# Short task:
Leave out the pictures and retype only the lines from the opening line to the line that holds "sc.camera = cam", both ends included.

# Source data:

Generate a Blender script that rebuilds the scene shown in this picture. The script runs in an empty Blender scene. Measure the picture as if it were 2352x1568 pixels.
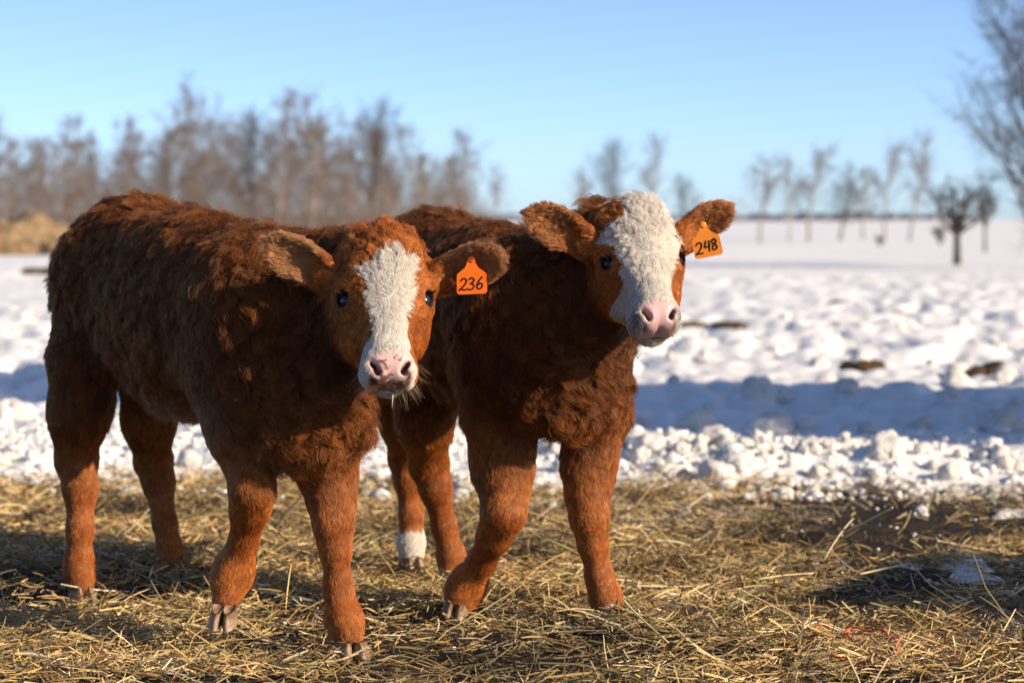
import bpy, bmesh, math, random
import numpy as np
from mathutils import Vector, Matrix, kdtree, noise as mnoise

FUR = True
ENV = True
HAIRS = 1.0
rng = np.random.default_rng(7)
random.seed(7)
sc = bpy.context.scene
col = sc.collection

# ------------------------------------------------------------------ camera, sky, sun, exposure
EYE = 0.78                                   # height of the lens above the straw
LENS = 85.0
FPX = LENS / 36.0 * 2352.0                   # focal length measured in pixels of the 2352 px wide photograph
TILT = math.atan((784 - 505) / FPX)          # horizon stands 279 px above the middle
cam_d = bpy.data.cameras.new('camera')
cam = bpy.data.objects.new('camera', cam_d)
col.objects.link(cam)
cam.location = (0, 0, EYE)
cam.rotation_euler = (math.pi / 2 - TILT, 0, 0)
cam_d.lens = LENS
cam_d.sensor_width = 36
cam_d.clip_start = 0.1
cam_d.clip_end = 3000
cam_d.dof.use_dof = True
cam_d.dof.focus_distance = 4.17
cam_d.dof.aperture_fstop = 5.0
sc.camera = cam

SUN_AZ = 27.0                                # degrees from the picture's right towards the camera
SUN_EL = 24.0
a, e = math.radians(SUN_AZ), math.radians(SUN_EL)
SUN = Vector((math.cos(a) * math.cos(e), -math.sin(a) * math.cos(e), math.sin(e)))
world = bpy.data.worlds.new('World')
sc.world = world
world.use_nodes = True
nt = world.node_tree
sky = nt.nodes.new('ShaderNodeTexSky')
sky.sky_type = 'NISHITA'
sky.sun_disc = False
sky.sun_elevation = e
sky.sun_rotation = math.atan2(SUN.x, SUN.y)
sky.altitude = 1500
sky.air_density = 0.5
sky.dust_density = 1.6
sky.ozone_density = 2.2
nt.links.new(sky.outputs[0], nt.nodes['Background'].inputs[0])
nt.nodes['Background'].inputs[1].default_value = 0.13
sun_d = bpy.data.lights.new('sun', 'SUN')
sun_d.energy = 4.8
sun_d.angle = math.radians(0.5)
sun_d.color = (1.0, 0.82, 0.60)
sun = bpy.data.objects.new('sun', sun_d)
col.objects.link(sun)
sun.rotation_euler = (-SUN).to_track_quat('-Z', 'Y').to_euler()
sun.location = (8, -6, 6)
sc.view_settings.view_transform = 'Standard'
sc.view_settings.look = 'None'
sc.view_settings.gamma = 1
sc.view_settings.use_curve_mapping = False
sc.view_settings.exposure = 0.65
sc.render.engine = 'CYCLES'
sc.cycles.use_denoising = True
sc.cycles.max_bounces = 6
sc.cycles.diffuse_bounces = 3
sc.cycles.glossy_bounces = 2
sc.cycles.transmission_bounces = 4
sc.cycles_curves.shape = 'RIBBONS'
sc.cycles_curves.subdivisions = 1


# ------------------------------------------------------------------ helpers
def V(*p):
    return np.array(p, float)


def at(u, v, Y):
    """Where the photograph's point (u, v) lies if it is Y metres in front of the lens."""
    ct, st = math.cos(TILT), math.sin(TILT)
    x, z = (u - 1176) / FPX, (784 - v) / FPX
    d = np.array([x, ct + z * st, -st + z * ct])
    return np.array([0, 0, EYE]) + d * (Y / d[1])


def tag(o, label=None, cat=None, group=None, kind=None):
    if label: o['label'] = label
    if cat: o['category'] = cat
    if group: o['group'] = group
    if kind: o['kind'] = kind
    return o


def empty(name, loc):
    o = bpy.data.objects.new(name, None)
    o.empty_display_size = 0.1
    o.location = loc
    col.objects.link(o)
    return o


def mesh_obj(name, verts, faces, mat=None, parent=None, smooth=True, colors=None, origin=None):
    """ONE mesh object from arrays; verts are world coordinates, faces an (n,3)/(n,4) array or list."""
    verts = np.asarray(verts, float)
    o_at = np.zeros(3)
    if parent is not None:
        o_at = np.array(parent.location)
        if parent.parent is not None:
            o_at = o_at + np.array(parent.parent.location)
    elif origin is not None:
        o_at = np.asarray(origin, float)
    me = bpy.data.meshes.new(name)
    if isinstance(faces, np.ndarray):
        n, k = faces.shape
        me.vertices.add(len(verts))
        me.vertices.foreach_set('co', (verts - o_at).astype(np.float32).ravel())
        me.loops.add(n * k)
        me.loops.foreach_set('vertex_index', faces.astype(np.int32).ravel())
        me.polygons.add(n)
        me.polygons.foreach_set('loop_start', np.arange(0, n * k, k, dtype=np.int32))
        me.update(calc_edges=True)
    else:
        me.from_pydata((verts - o_at).tolist(), [], faces)
        me.update()
    if smooth:
        me.polygons.foreach_set('use_smooth', np.ones(len(me.polygons), dtype=bool))
    if colors is not None:
        at_ = me.color_attributes.new('tint', 'FLOAT_COLOR', 'POINT')
        c = np.ones((len(verts), 4), np.float32)
        c[:, :colors.shape[1]] = colors
        at_.data.foreach_set('color', c.ravel())
    if mat: me.materials.append(mat)
    o = bpy.data.objects.new(name, me)
    col.objects.link(o)
    if parent is not None:
        o.parent = parent
    elif origin is not None:
        o.location = origin
    return o


def mat_new(name, base=(.5, .5, .5), rough=.6, spec=.5):
    m = bpy.data.materials.new(name)
    m.use_nodes = True
    b = m.node_tree.nodes['Principled BSDF']
    b.inputs['Base Color'].default_value = (*base, 1)
    b.inputs['Roughness'].default_value = rough
    b.inputs['Specular IOR Level'].default_value = spec
    return m, m.node_tree, b


def ramp(nt, fac, stops):
    r = nt.nodes.new('ShaderNodeValToRGB')
    el = r.color_ramp.elements
    while len(el) < len(stops): el.new(0.5)
    for i, (p, c) in enumerate(stops):
        el[i].position = p
        el[i].color = (*c, 1)
    nt.links.new(fac, r.inputs[0])
    return r.outputs[0]


def noise_tex(nt, scale, detail=4, rough=.5, coord='Object', dist=0):
    tc = nt.nodes.new('ShaderNodeTexCoord')
    n = nt.nodes.new('ShaderNodeTexNoise')
    n.inputs['Scale'].default_value = scale
    n.inputs['Detail'].default_value = detail
    n.inputs['Roughness'].default_value = rough
    n.inputs['Distortion'].default_value = dist
    nt.links.new(tc.outputs[coord], n.inputs['Vector'])
    return n.outputs['Fac']


def bump(nt, b, h, strength=.3, dist=.01):
    n = nt.nodes.new('ShaderNodeBump')
    n.inputs['Strength'].default_value = strength
    n.inputs['Distance'].default_value = dist
    nt.links.new(h, n.inputs['Height'])
    nt.links.new(n.outputs[0], b.inputs['Normal'])


def hash3(i, j, k, s):
    h = (i * 374761393 + j * 668265263 + k * 1442695041 + s * 974634777) & 0xffffffff
    h = ((h ^ (h >> 13)) * 1274126177) & 0xffffffff
    return ((h ^ (h >> 16)) & 0xffff) / 65535.0


def vnoise(p, seed=0):
    """Smooth value noise in -1..1 at points p (n,3)."""
    p = np.asarray(p, float)
    f = np.floor(p).astype(np.int64)
    t = p - f
    t = t * t * t * (t * (t * 6 - 15) + 10)
    out = 0
    for dx in (0, 1):
        wx = t[:, 0] if dx else 1 - t[:, 0]
        for dy in (0, 1):
            wy = t[:, 1] if dy else 1 - t[:, 1]
            for dz in (0, 1):
                wz = t[:, 2] if dz else 1 - t[:, 2]
                out = out + wx * wy * wz * hash3(f[:, 0] + dx, f[:, 1] + dy, f[:, 2] + dz, seed)
    return out * 2 - 1


def fbm(p, seed=0, oct=4, gain=.5):
    p = np.asarray(p, float)
    s, a_, tot = 0, 1.0, 0
    for o in range(oct):
        s = s + a_ * vnoise(p * 2 ** o + 17.3 * o, seed + o)
        tot += a_
        a_ *= gain
    return s / tot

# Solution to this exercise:
Generate a Blender script that rebuilds the scene shown in this picture. The script runs in an empty Blender scene. Measure the picture as if it were 2352x1568 pixels.
import bpy, bmesh, math, random
import numpy as np
from mathutils import Vector, Matrix, kdtree, noise as mnoise

FUR = True
ENV = True
HAIRS = 1.0
rng = np.random.default_rng(7)
random.seed(7)
sc = bpy.context.scene
col = sc.collection

# ------------------------------------------------------------------ camera, sky, sun, exposure
EYE = 0.78                                   # height of the lens above the straw
LENS = 85.0
FPX = LENS / 36.0 * 2352.0                   # focal length measured in pixels of the 2352 px wide photograph
TILT = math.atan((784 - 505) / FPX)          # horizon stands 279 px above the middle
cam_d = bpy.data.cameras.new('camera')
cam = bpy.data.objects.new('camera', cam_d)
col.objects.link(cam)
cam.location = (0, 0, EYE)
cam.rotation_euler = (math.pi / 2 - TILT, 0, 0)
cam_d.lens = LENS
cam_d.sensor_width = 36
cam_d.clip_start = 0.1
cam_d.clip_end = 3000
cam_d.dof.use_dof = True
cam_d.dof.focus_distance = 4.17
cam_d.dof.aperture_fstop = 5.0
sc.camera = cam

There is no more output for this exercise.